-- START --
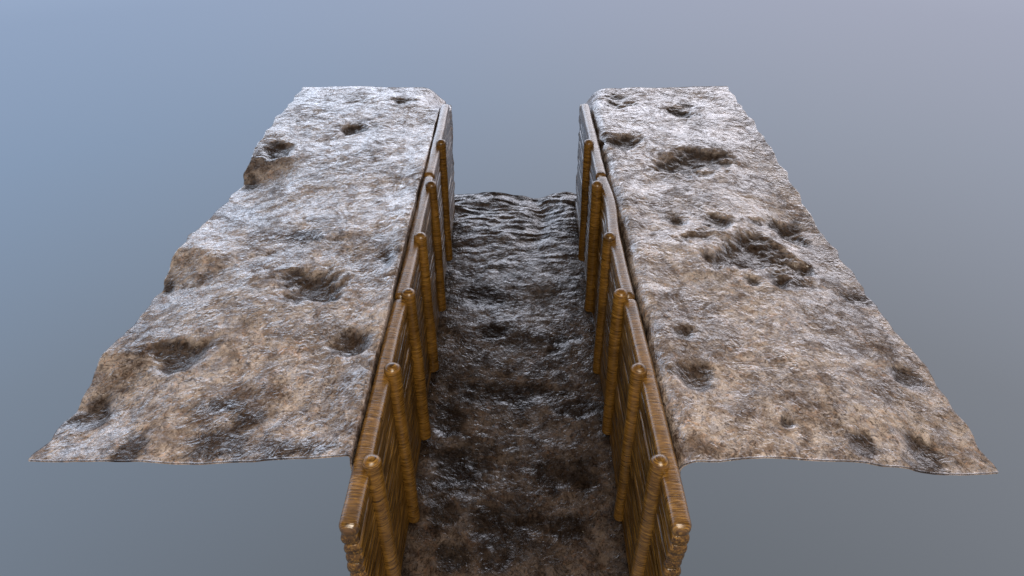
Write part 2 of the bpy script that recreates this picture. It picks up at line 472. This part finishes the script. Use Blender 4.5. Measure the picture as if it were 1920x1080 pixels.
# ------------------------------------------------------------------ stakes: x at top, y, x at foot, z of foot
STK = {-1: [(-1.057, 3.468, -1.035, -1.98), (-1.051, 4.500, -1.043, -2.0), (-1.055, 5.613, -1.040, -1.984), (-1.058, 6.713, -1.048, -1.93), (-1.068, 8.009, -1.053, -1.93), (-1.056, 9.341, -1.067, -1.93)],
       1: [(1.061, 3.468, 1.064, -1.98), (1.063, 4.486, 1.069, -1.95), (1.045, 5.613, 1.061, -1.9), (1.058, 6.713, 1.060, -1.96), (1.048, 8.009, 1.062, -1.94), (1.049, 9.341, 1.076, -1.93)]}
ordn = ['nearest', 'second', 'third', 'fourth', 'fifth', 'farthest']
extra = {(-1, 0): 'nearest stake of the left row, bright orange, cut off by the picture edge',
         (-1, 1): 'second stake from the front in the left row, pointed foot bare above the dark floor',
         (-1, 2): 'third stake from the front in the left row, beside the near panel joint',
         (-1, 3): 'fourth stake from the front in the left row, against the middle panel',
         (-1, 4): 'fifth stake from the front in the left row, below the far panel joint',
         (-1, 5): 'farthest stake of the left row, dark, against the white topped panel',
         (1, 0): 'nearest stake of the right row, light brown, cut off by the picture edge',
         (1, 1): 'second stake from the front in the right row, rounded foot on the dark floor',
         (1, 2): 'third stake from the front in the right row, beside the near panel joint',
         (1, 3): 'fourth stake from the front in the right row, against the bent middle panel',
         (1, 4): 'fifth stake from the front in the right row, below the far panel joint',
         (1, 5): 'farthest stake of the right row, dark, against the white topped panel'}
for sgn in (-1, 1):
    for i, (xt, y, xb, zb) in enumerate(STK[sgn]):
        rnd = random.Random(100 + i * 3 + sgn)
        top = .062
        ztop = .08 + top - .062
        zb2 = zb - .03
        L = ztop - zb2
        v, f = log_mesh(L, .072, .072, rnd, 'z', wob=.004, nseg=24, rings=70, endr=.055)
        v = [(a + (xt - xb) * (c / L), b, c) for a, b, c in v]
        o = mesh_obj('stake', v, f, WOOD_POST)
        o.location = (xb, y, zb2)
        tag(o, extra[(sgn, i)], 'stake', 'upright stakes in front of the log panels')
-- END --
**Written request:**
Reproduce the full listing above verbatim, with no pictures included.

**Correct response:**
Write part 2 of the bpy script that recreates this picture. It picks up at line 472. This part finishes the script. Use Blender 4.5. Measure the picture as if it were 1920x1080 pixels.
# ------------------------------------------------------------------ stakes: x at top, y, x at foot, z of foot
STK = {-1: [(-1.057, 3.468, -1.035, -1.98), (-1.051, 4.500, -1.043, -2.0), (-1.055, 5.613, -1.040, -1.984), (-1.058, 6.713, -1.048, -1.93), (-1.068, 8.009, -1.053, -1.93), (-1.056, 9.341, -1.067, -1.93)],
       1: [(1.061, 3.468, 1.064, -1.98), (1.063, 4.486, 1.069, -1.95), (1.045, 5.613, 1.061, -1.9), (1.058, 6.713, 1.060, -1.96), (1.048, 8.009, 1.062, -1.94), (1.049, 9.341, 1.076, -1.93)]}
ordn = ['nearest', 'second', 'third', 'fourth', 'fifth', 'farthest']
extra = {(-1, 0): 'nearest stake of the left row, bright orange, cut off by the picture edge',
         (-1, 1): 'second stake from the front in the left row, pointed foot bare above the dark floor',
         (-1, 2): 'third stake from the front in the left row, beside the near panel joint',
         (-1, 3): 'fourth stake from the front in the left row, against the middle panel',
         (-1, 4): 'fifth stake from the front in the left row, below the far panel joint',
         (-1, 5): 'farthest stake of the left row, dark, against the white topped panel',
         (1, 0): 'nearest stake of the right row, light brown, cut off by the picture edge',
         (1, 1): 'second stake from the front in the right row, rounded foot on the dark floor',
         (1, 2): 'third stake from the front in the right row, beside the near panel joint',
         (1, 3): 'fourth stake from the front in the right row, against the bent middle panel',
         (1, 4): 'fifth stake from the front in the right row, below the far panel joint',
         (1, 5): 'farthest stake of the right row, dark, against the white topped panel'}
for sgn in (-1, 1):
    for i, (xt, y, xb, zb) in enumerate(STK[sgn]):
        rnd = random.Random(100 + i * 3 + sgn)
        top = .062
        ztop = .08 + top - .062
        zb2 = zb - .03
        L = ztop - zb2
        v, f = log_mesh(L, .072, .072, rnd, 'z', wob=.004, nseg=24, rings=70, endr=.055)
        v = [(a + (xt - xb) * (c / L), b, c) for a, b, c in v]
        o = mesh_obj('stake', v, f, WOOD_POST)
        o.location = (xb, y, zb2)
        tag(o, extra[(sgn, i)], 'stake', 'upright stakes in front of the log panels')